Will the culture wars erase history?
At what cost?

If the phrase, “It is what it is,” applies to anything, it would be history. We can’t change it. But we can learn from it.
I’ve lived a long life (82 years) and learned a few things along the way. My opinions have changed over time — in significant, not subtle ways. Reading, listening, thinking, and experiencing life have all brought me to a better understanding of the world. Much of what I learned was from history.
It’s one thing to rewrite a history book, explaining or adding to it if it didn’t include important facts. Educators also have a specific challenge when they choose textbooks. What I’m talking about is criticizing creative works of any kind written in or about a prior time. Those works reflect the thinking, the culture, the attitudes of that era. As such, we have something to learn from these things.
A fellow writer and friend of mine recently wrote a piece about being offended about a story another woman had written. The story was about the author’s childhood — when she was about five — and played “cowboys and Indians,” that being the phrase that brought offense. Since I had edited the story, and was aware of the disturbing phrase, I’ve given it a lot of thought.
My friend and I viewed the complete story differently. The story writer questioned the mores of the culture of the time when she said: “The dynamics of these things still intrigue me, fifty years later, wise to the lies of history. How was it that female stereotypes trumped both cultures? Why were we so sure that a noble enemy still deserved to lose? Was it only that “they” were not “us”? And is that not the basis of war from time immemorial?”
Darn good questions, I thought. Thought-provoking. The story illustrated for me how the biases of that time — that we learned from others and from movies — played out in children’s games. I don’t believe that story could be told without that phrase, so if that is to be eliminated, then is the author’s story to be erased from the culture?
An article in the July 20, 2020 New Yorker magazine by Jill Lepore called “The Invention of the Police” says, “What became the Chicano movement began in Southern California, with Mexican immigrants’ protests of the L.A.P.D. during the first half of the twentieth century, even as a growing film industry cranked out features about Klansmen hunting Black people, cowboys killing Indians, and police chasing Mexicans.” We need to be reminded of these events.
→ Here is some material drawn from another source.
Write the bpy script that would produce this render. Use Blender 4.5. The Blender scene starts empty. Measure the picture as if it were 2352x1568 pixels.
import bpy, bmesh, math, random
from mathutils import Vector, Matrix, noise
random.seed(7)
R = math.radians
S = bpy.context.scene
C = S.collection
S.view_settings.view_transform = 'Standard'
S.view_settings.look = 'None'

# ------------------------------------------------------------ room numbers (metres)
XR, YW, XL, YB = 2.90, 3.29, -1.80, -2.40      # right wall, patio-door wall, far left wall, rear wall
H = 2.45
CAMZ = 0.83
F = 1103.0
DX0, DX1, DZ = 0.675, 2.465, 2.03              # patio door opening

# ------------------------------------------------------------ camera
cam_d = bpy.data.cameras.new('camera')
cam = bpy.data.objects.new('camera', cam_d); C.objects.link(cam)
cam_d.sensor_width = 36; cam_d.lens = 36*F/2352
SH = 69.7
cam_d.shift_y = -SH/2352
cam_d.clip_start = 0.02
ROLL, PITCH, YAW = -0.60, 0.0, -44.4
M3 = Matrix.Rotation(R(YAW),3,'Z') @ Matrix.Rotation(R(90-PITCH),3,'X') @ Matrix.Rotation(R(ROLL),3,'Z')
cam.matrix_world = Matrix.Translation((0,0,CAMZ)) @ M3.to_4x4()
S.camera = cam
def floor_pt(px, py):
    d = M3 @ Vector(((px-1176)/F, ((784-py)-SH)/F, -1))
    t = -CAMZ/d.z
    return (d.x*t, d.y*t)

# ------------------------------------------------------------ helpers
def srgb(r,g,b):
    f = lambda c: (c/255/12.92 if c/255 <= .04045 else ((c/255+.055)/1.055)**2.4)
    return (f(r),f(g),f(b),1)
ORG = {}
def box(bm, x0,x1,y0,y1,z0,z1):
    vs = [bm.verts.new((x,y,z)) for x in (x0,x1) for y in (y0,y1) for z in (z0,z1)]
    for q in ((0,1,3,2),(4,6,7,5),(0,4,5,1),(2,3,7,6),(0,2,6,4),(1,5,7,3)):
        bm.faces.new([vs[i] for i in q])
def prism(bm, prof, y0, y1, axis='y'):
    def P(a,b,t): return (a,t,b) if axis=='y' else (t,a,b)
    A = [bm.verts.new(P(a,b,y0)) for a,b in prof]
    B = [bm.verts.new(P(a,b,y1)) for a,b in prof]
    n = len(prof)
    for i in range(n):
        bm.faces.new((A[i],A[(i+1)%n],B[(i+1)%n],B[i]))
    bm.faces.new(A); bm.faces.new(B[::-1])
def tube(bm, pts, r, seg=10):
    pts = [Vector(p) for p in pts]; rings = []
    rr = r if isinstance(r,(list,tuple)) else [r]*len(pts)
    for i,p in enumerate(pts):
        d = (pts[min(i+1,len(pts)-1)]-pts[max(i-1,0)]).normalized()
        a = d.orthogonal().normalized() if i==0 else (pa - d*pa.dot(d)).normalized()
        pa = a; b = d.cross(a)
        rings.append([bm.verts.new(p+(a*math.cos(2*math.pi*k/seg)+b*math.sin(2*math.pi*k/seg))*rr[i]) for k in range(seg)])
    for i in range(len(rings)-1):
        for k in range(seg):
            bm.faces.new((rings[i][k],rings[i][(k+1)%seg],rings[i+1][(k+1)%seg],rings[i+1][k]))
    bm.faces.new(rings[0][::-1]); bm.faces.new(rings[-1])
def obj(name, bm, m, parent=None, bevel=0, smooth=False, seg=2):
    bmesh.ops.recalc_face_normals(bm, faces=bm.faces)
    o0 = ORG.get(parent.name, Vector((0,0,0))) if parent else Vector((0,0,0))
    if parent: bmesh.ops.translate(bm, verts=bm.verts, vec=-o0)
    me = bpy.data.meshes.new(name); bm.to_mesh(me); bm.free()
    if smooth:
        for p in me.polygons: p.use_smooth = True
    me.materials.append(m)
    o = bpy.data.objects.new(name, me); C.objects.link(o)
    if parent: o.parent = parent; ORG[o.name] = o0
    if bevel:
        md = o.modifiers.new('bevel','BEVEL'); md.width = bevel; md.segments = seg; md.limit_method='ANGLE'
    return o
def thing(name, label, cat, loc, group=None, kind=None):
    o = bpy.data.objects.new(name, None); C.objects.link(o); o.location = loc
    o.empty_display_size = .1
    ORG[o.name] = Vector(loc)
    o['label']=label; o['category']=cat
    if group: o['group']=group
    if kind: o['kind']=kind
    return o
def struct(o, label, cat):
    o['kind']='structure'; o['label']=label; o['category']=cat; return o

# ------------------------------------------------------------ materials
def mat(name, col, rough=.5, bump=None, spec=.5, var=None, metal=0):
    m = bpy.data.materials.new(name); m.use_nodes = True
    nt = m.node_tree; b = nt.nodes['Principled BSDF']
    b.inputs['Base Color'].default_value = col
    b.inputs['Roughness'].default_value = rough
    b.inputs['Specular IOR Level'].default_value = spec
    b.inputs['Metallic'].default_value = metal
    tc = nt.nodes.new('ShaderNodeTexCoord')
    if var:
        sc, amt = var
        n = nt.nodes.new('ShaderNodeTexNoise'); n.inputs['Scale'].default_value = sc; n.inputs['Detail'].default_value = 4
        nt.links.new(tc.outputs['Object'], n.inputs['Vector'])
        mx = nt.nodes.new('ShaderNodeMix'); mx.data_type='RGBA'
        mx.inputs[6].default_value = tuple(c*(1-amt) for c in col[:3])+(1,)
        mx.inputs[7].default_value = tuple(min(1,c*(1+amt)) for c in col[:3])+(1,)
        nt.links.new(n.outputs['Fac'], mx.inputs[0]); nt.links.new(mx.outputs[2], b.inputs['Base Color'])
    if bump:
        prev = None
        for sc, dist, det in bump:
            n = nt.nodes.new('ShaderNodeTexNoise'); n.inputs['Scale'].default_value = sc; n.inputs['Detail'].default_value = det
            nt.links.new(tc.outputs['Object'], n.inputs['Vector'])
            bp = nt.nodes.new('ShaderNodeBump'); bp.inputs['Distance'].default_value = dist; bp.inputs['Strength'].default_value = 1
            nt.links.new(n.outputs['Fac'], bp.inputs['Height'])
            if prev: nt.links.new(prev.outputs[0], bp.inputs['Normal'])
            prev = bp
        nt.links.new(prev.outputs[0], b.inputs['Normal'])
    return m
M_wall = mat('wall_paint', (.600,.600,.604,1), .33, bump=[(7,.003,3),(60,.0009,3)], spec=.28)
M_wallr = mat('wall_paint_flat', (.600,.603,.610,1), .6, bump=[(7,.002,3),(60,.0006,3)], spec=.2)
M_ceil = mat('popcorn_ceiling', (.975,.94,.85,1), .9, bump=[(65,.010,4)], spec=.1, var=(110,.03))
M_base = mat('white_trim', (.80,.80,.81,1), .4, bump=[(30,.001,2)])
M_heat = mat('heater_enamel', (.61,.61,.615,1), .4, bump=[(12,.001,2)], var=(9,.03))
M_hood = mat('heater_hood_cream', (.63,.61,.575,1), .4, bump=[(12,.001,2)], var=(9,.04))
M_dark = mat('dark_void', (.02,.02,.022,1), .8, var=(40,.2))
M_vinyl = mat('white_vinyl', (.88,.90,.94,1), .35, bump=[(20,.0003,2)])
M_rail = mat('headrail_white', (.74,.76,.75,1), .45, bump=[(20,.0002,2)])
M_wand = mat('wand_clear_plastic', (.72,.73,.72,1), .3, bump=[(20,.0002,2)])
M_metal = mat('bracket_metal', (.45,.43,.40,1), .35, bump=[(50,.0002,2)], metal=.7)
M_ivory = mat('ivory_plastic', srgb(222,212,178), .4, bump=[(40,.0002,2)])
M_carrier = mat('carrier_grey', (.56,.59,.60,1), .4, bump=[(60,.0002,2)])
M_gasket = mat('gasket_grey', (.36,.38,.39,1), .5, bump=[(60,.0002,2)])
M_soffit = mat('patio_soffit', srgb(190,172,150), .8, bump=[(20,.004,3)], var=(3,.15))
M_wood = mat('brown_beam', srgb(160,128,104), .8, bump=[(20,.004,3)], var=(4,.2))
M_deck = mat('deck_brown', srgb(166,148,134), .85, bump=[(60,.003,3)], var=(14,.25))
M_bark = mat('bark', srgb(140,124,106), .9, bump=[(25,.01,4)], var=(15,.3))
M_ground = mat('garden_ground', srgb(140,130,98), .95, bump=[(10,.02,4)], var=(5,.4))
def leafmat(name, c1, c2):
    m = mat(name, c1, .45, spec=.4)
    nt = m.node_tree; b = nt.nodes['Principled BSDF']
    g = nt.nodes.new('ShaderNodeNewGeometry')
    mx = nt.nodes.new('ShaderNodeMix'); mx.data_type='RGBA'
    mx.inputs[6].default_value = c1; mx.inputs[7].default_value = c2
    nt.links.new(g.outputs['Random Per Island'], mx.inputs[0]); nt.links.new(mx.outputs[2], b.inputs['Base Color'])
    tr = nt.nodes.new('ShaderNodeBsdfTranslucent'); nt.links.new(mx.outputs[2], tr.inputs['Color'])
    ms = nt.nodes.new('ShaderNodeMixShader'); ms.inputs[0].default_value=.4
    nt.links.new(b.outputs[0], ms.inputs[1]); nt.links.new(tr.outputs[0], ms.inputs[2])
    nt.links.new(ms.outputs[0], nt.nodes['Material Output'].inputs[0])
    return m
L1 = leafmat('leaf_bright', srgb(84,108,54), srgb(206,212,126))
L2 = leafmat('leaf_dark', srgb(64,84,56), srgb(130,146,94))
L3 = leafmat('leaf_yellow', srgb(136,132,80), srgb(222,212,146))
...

I recently watched “The United States versus Billie Holliday,” a difficult movie to see. It’s painful when Holliday gets kicked around, slapped, and mistreated in many ways by both white and black men. The FBI targeted her in specific ways, endeavoring to shut down her performances all together. Club owners and others in power over her told her not to sing, “Strange Fruit,” a song about a lynching. She knew it was important that it be sung.
Statues are a different matter. While we have choices about what movies we watch, books we read, or songs we sing or listen to, statues are placed in the public square, denoting a hero, an acknowledgement that this person did something worthwhile and important in the long run. As such, they deserve special scrutiny. Do they still represent our values? Are they the best representatives from their time?
Few women have statues in the public square. For most of history, white males have dominated the culture — most cultures in the world. They made the choices that impact us all. That’s what we are dealing with here. How do we correct the errors of centuries?
I question the removal of statues of people such as George Washington and Abraham Lincoln — who played a significant role in history — because they did other things that we find offensive in today’s environment. And should have been objectionable at the time. But history is an evolving story. Not until the United States — with its flaws — was established was there a constitution anywhere in the world that spoke so directly to the rights of the people, to freedom of speech, press, assembly, and more. The Magna Carta of 1215 was a precursor to the rights Americans laid claim to.
I’m quite aware of the large influence white supremacy has played in this country, of the prejudices that still exist, and the work that needs to be done. I came out of that culture, moved purposefully away from it by reading and learning about the past.
Adults are free to choose what influences them. Educators do have to think about the texts they choose for children to read. They need to be prepared to discuss why, for example, we think Mark Twain worth reading, even though he used words we wouldn’t use today.
Let’s learn from history, rather than erasing it.